Synaesthesia Magazine Americana | Page 35

The Shack Up Inn

Red’s is busy tonight. Red’s is a bar, sorta. It’s like someone took a closed-up shop, turned it into a storage room, into a garage, into a bar and then back into a storage room. And Red runs it, sorta. He opens it up when he’s found a blues player worth listening to and tonight’s that night.

His name’s Lucious, over from Arkansas, and he might have been born with a guitar. The heat of the room is sent in waves from his searing playing. Most folks here are smoking, and the notes shake their way through a haze. The heat and the sound and that ashy, acrid taste form an electric tingling that plays on your tongue. It’s a need to sing along to a song you don’t know. There’s a piece of graffiti carved into the bar: “blues is a felling” and tonight everyone’s fallen under his spell.

This is Clarksdale, Mississippi, and blues is the heart of this town. Muddy Waters lived here, Son House and John Lee Hooker were born here, Robert Johnson sold his soul at the crossroads here. Music thrums in the air of this town.

A few minutes from those crossroads, there’s an inn. As I pull in, the car crunches on the gravel and that is the only sound. The inn is a half-dozen shacks, each its own shape and size. There’s a cotton gin, too, that’s been turned into rooms; with their ribbed metal frames and strange uniformity, they look like how people in the ‘50s thought aliens might live.
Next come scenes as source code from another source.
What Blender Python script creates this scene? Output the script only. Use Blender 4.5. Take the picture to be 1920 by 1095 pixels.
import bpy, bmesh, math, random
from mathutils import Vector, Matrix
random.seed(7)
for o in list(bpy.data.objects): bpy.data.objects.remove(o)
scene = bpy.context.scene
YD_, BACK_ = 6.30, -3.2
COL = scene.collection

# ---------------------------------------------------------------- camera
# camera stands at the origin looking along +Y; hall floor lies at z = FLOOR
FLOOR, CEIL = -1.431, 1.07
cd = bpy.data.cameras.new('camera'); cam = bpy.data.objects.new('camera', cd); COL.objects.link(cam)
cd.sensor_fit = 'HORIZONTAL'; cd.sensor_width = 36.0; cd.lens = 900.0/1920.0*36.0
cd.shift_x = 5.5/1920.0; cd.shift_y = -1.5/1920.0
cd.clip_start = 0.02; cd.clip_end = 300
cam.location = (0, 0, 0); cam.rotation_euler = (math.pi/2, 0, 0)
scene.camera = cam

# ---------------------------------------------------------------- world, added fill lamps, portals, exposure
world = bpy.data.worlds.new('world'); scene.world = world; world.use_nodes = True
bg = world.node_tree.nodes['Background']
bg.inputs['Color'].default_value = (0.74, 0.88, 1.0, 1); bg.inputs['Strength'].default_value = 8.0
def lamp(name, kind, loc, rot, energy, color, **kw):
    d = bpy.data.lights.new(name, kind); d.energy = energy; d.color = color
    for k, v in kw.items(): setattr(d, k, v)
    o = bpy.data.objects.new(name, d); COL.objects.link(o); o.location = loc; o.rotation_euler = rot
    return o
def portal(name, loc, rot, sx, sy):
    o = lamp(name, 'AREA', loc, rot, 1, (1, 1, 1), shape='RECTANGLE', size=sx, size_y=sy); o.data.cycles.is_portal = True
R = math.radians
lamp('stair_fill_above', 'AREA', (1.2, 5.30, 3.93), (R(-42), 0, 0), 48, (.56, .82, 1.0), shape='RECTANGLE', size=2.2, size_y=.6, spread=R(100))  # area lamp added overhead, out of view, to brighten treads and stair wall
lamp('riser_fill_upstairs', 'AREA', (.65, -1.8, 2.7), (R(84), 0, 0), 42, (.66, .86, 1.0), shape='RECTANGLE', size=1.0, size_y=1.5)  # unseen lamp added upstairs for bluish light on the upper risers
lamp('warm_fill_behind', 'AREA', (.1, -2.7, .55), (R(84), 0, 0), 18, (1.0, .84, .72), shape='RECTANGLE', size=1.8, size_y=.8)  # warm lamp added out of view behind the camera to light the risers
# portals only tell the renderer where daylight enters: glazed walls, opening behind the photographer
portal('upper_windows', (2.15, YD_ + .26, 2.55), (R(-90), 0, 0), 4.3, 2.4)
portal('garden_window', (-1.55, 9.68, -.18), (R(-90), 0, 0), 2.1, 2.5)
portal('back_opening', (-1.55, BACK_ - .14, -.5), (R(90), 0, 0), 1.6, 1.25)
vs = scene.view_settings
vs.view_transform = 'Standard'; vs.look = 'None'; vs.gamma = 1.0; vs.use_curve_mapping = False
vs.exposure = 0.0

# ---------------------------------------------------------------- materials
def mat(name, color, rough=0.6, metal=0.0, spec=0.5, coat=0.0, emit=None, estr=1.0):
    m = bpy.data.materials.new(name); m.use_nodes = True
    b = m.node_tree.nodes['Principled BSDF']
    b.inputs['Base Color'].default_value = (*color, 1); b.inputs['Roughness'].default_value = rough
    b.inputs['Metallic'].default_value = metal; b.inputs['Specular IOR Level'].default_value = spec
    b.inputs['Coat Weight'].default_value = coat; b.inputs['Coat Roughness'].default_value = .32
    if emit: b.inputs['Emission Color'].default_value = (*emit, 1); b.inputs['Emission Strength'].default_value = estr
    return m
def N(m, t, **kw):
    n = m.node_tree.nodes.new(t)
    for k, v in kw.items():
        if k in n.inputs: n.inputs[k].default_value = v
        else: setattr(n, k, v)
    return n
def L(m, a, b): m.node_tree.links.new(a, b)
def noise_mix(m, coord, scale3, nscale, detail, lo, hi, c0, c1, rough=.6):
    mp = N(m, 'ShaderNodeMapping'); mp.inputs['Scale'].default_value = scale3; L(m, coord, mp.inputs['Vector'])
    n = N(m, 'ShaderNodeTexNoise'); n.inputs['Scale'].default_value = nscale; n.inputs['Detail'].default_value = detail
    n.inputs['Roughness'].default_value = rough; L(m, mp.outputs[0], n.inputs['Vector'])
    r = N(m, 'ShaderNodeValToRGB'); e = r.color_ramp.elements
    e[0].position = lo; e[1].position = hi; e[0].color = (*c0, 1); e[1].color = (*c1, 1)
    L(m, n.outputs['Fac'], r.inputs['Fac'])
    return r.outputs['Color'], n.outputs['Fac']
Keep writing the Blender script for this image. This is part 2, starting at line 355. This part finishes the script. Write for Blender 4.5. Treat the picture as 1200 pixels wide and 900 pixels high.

I cross the patch of grass to the lobby. There’s a tree there, sorta. It’s a piece of metal sticking out of the ground and all the leaves are glass bottles. Other places to stay give you some soap, some shampoo. The Shack Up Inn offers its guests a guitar. I haven’t tried to play a guitar in so long I barely remember which end of it to blow on, but of course I accept. I grab it and head on over to my shack – the Office, so called because… it used to be an office.

It’s a simple thing. There’s a porch and a rocking chair. The door unlocks with a clunk, but gets stuck in its frame with a thunk. A solid knock and I’m in. The wood creaks at the intrusion, then goes silent. The shack has a chill to it already and the four blankets on the bed suggest it’ll get colder. There’s a shelf on the far wall like a museum piece: it holds a line of radios, each from a different decade, none of them working.

I perch on the bed and listen to the silence; I feel the cold edge into me. I pick up the guitar and try to strum the distant memory of a chord. It rumbles the shack, prodding at the walls for approval. If you can’t find the blues here, you’re expected to make your own.